• The request:
The data must be written out once more, precisely as given.

• Material:
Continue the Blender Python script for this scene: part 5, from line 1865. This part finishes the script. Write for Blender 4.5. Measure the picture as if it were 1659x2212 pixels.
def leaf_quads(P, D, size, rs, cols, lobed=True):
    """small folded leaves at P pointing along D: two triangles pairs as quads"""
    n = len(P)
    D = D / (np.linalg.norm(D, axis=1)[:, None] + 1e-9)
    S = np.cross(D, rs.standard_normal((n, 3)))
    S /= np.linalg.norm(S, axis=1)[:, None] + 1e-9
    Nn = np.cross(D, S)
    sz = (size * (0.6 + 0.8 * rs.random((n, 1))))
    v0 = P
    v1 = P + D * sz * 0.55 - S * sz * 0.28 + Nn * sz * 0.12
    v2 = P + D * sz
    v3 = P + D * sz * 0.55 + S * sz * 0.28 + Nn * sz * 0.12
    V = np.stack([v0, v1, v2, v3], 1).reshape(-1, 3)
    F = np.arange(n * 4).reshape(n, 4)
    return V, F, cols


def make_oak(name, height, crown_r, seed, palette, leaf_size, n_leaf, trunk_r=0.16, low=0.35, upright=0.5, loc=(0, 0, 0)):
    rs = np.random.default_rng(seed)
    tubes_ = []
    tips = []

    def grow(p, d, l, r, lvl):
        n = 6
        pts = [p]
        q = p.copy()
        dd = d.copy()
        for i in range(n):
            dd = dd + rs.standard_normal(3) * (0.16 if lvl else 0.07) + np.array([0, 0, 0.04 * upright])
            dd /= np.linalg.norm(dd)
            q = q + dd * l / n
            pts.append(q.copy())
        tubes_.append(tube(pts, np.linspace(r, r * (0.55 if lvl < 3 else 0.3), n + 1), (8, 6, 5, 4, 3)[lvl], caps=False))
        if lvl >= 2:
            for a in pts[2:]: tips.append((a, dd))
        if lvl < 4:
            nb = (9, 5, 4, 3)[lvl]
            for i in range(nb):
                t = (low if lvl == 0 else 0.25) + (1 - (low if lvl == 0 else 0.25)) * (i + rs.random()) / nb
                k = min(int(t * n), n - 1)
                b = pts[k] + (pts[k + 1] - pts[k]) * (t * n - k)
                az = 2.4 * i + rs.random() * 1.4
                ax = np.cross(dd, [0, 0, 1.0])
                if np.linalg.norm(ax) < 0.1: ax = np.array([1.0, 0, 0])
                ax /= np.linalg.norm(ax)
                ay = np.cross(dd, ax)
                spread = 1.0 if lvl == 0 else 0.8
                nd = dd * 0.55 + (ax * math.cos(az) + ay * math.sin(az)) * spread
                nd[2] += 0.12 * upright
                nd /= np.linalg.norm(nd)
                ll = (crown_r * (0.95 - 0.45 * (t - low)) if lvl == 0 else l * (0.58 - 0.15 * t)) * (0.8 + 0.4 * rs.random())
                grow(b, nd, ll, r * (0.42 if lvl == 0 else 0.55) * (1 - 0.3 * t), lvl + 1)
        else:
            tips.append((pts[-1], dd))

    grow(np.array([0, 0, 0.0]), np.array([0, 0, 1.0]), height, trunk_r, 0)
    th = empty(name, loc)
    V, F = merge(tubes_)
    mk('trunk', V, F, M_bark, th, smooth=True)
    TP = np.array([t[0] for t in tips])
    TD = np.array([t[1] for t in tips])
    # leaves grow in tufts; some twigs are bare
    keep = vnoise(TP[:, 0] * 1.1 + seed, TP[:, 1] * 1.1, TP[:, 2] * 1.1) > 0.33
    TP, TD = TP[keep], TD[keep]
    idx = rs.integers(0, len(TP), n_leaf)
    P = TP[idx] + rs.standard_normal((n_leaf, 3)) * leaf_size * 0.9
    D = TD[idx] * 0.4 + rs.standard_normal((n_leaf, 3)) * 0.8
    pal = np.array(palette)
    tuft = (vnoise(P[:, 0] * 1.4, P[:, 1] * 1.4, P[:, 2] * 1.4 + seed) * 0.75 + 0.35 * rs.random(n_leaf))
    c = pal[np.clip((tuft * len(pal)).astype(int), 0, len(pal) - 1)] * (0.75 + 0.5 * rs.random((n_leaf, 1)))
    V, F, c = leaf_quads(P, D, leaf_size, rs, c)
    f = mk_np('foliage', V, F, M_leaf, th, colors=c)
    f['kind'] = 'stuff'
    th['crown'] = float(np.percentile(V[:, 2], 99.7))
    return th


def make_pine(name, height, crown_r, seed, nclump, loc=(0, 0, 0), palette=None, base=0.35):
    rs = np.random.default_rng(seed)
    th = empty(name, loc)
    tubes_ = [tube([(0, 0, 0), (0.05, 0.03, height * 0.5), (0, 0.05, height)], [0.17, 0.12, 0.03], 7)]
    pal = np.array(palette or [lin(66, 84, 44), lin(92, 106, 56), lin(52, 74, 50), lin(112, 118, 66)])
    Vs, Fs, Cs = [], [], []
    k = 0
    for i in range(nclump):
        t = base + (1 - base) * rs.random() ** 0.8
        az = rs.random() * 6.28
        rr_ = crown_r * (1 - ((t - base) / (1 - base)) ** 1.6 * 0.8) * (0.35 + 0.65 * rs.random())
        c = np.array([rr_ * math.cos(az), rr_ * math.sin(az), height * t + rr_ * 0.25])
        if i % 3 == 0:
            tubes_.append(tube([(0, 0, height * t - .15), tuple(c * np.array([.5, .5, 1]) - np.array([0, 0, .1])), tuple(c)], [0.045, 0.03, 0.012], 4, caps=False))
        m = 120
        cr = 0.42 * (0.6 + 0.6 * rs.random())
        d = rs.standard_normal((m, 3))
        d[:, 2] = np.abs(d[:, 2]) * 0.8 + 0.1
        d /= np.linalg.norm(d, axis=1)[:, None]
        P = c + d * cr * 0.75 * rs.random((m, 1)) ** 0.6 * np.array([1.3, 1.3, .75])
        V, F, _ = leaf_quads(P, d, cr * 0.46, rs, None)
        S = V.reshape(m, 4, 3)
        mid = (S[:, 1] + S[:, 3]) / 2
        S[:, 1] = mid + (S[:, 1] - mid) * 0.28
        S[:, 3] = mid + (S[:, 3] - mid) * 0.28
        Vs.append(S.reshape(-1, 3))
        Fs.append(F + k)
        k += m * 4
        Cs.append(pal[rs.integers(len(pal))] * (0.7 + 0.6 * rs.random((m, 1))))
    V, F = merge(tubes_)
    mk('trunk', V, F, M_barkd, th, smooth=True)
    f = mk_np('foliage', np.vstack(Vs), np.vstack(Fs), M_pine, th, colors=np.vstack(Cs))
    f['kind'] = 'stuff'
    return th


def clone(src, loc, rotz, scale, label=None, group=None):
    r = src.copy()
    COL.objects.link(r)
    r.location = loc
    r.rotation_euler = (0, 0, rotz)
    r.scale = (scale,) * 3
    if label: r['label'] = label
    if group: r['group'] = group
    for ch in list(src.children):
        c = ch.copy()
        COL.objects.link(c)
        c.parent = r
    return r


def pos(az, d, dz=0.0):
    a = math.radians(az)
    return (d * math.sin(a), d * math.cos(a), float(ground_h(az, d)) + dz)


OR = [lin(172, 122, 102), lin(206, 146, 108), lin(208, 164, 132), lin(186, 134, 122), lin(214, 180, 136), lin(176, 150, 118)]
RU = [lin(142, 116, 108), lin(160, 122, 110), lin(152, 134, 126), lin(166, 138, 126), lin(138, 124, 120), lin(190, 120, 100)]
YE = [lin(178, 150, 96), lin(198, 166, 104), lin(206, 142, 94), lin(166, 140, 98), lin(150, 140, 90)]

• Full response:
Continue the Blender Python script for this scene: part 5, from line 1865. This part finishes the script. Write for Blender 4.5. Measure the picture as if it were 1659x2212 pixels.
def leaf_quads(P, D, size, rs, cols, lobed=True):
    """small folded leaves at P pointing along D: two triangles pairs as quads"""
    n = len(P)
    D = D / (np.linalg.norm(D, axis=1)[:, None] + 1e-9)
    S = np.cross(D, rs.standard_normal((n, 3)))
    S /= np.linalg.norm(S, axis=1)[:, None] + 1e-9
    Nn = np.cross(D, S)
    sz = (size * (0.6 + 0.8 * rs.random((n, 1))))
    v0 = P
    v1 = P + D * sz * 0.55 - S * sz * 0.28 + Nn * sz * 0.12
    v2 = P + D * sz
    v3 = P + D * sz * 0.55 + S * sz * 0.28 + Nn * sz * 0.12
    V = np.stack([v0, v1, v2, v3], 1).reshape(-1, 3)
    F = np.arange(n * 4).reshape(n, 4)
    return V, F, cols


def make_oak(name, height, crown_r, seed, palette, leaf_size, n_leaf, trunk_r=0.16, low=0.35, upright=0.5, loc=(0, 0, 0)):
    rs = np.random.default_rng(seed)
    tubes_ = []
    tips = []

    def grow(p, d, l, r, lvl):
        n = 6
        pts = [p]
        q = p.copy()
        dd = d.copy()
        for i in range(n):
            dd = dd + rs.standard_normal(3) * (0.16 if lvl else 0.07) + np.array([0, 0, 0.04 * upright])
            dd /= np.linalg.norm(dd)
            q = q + dd * l / n
            pts.append(q.copy())
        tubes_.append(tube(pts, np.linspace(r, r * (0.55 if lvl < 3 else 0.3), n + 1), (8, 6, 5, 4, 3)[lvl], caps=False))
        if lvl >= 2:
            for a in pts[2:]: tips.append((a, dd))
        if lvl < 4:
            nb = (9, 5, 4, 3)[lvl]
            for i in range(nb):
                t = (low if lvl == 0 else 0.25) + (1 - (low if lvl == 0 else 0.25)) * (i + rs.random()) / nb
                k = min(int(t * n), n - 1)
                b = pts[k] + (pts[k + 1] - pts[k]) * (t * n - k)
                az = 2.4 * i + rs.random() * 1.4
                ax = np.cross(dd, [0, 0, 1.0])
                if np.linalg.norm(ax) < 0.1: ax = np.array([1.0, 0, 0])
                ax /= np.linalg.norm(ax)
                ay = np.cross(dd, ax)
                spread = 1.0 if lvl == 0 else 0.8
                nd = dd * 0.55 + (ax * math.cos(az) + ay * math.sin(az)) * spread
                nd[2] += 0.12 * upright
                nd /= np.linalg.norm(nd)
                ll = (crown_r * (0.95 - 0.45 * (t - low)) if lvl == 0 else l * (0.58 - 0.15 * t)) * (0.8 + 0.4 * rs.random())
                grow(b, nd, ll, r * (0.42 if lvl == 0 else 0.55) * (1 - 0.3 * t), lvl + 1)
        else:
            tips.append((pts[-1], dd))

    grow(np.array([0, 0, 0.0]), np.array([0, 0, 1.0]), height, trunk_r, 0)
    th = empty(name, loc)
    V, F = merge(tubes_)
    mk('trunk', V, F, M_bark, th, smooth=True)
    TP = np.array([t[0] for t in tips])
    TD = np.array([t[1] for t in tips])
    # leaves grow in tufts; some twigs are bare
    keep = vnoise(TP[:, 0] * 1.1 + seed, TP[:, 1] * 1.1, TP[:, 2] * 1.1) > 0.33
    TP, TD = TP[keep], TD[keep]
    idx = rs.integers(0, len(TP), n_leaf)
    P = TP[idx] + rs.standard_normal((n_leaf, 3)) * leaf_size * 0.9
    D = TD[idx] * 0.4 + rs.standard_normal((n_leaf, 3)) * 0.8
    pal = np.array(palette)
    tuft = (vnoise(P[:, 0] * 1.4, P[:, 1] * 1.4, P[:, 2] * 1.4 + seed) * 0.75 + 0.35 * rs.random(n_leaf))
    c = pal[np.clip((tuft * len(pal)).astype(int), 0, len(pal) - 1)] * (0.75 + 0.5 * rs.random((n_leaf, 1)))
    V, F, c = leaf_quads(P, D, leaf_size, rs, c)
    f = mk_np('foliage', V, F, M_leaf, th, colors=c)
    f['kind'] = 'stuff'
    th['crown'] = float(np.percentile(V[:, 2], 99.7))
    return th


def make_pine(name, height, crown_r, seed, nclump, loc=(0, 0, 0), palette=None, base=0.35):
    rs = np.random.default_rng(seed)
    th = empty(name, loc)
    tubes_ = [tube([(0, 0, 0), (0.05, 0.03, height * 0.5), (0, 0.05, height)], [0.17, 0.12, 0.03], 7)]
    pal = np.array(palette or [lin(66, 84, 44), lin(92, 106, 56), lin(52, 74, 50), lin(112, 118, 66)])
    Vs, Fs, Cs = [], [], []
    k = 0
    for i in range(nclump):
        t = base + (1 - base) * rs.random() ** 0.8
        az = rs.random() * 6.28
        rr_ = crown_r * (1 - ((t - base) / (1 - base)) ** 1.6 * 0.8) * (0.35 + 0.65 * rs.random())
        c = np.array([rr_ * math.cos(az), rr_ * math.sin(az), height * t + rr_ * 0.25])
        if i % 3 == 0:
            tubes_.append(tube([(0, 0, height * t - .15), tuple(c * np.array([.5, .5, 1]) - np.array([0, 0, .1])), tuple(c)], [0.045, 0.03, 0.012], 4, caps=False))
        m = 120
        cr = 0.42 * (0.6 + 0.6 * rs.random())
        d = rs.standard_normal((m, 3))
        d[:, 2] = np.abs(d[:, 2]) * 0.8 + 0.1
        d /= np.linalg.norm(d, axis=1)[:, None]
        P = c + d * cr * 0.75 * rs.random((m, 1)) ** 0.6 * np.array([1.3, 1.3, .75])
        V, F, _ = leaf_quads(P, d, cr * 0.46, rs, None)
        S = V.reshape(m, 4, 3)
        mid = (S[:, 1] + S[:, 3]) / 2
        S[:, 1] = mid + (S[:, 1] - mid) * 0.28
        S[:, 3] = mid + (S[:, 3] - mid) * 0.28
        Vs.append(S.reshape(-1, 3))
        Fs.append(F + k)
        k += m * 4
        Cs.append(pal[rs.integers(len(pal))] * (0.7 + 0.6 * rs.random((m, 1))))
    V, F = merge(tubes_)
    mk('trunk', V, F, M_barkd, th, smooth=True)
    f = mk_np('foliage', np.vstack(Vs), np.vstack(Fs), M_pine, th, colors=np.vstack(Cs))
    f['kind'] = 'stuff'
    return th


def clone(src, loc, rotz, scale, label=None, group=None):
    r = src.copy()
    COL.objects.link(r)
    r.location = loc
    r.rotation_euler = (0, 0, rotz)
    r.scale = (scale,) * 3
    if label: r['label'] = label
    if group: r['group'] = group
    for ch in list(src.children):
        c = ch.copy()
        COL.objects.link(c)
        c.parent = r
    return r


def pos(az, d, dz=0.0):
    a = math.radians(az)
    return (d * math.sin(a), d * math.cos(a), float(ground_h(az, d)) + dz)


OR = [lin(172, 122, 102), lin(206, 146, 108), lin(208, 164, 132), lin(186, 134, 122), lin(214, 180, 136), lin(176, 150, 118)]
RU = [lin(142, 116, 108), lin(160, 122, 110), lin(152, 134, 126), lin(166, 138, 126), lin(138, 124, 120), lin(190, 120, 100)]
YE = [lin(178, 150, 96), lin(198, 166, 104), lin(206, 142, 94), lin(166, 140, 98), lin(150, 140, 90)]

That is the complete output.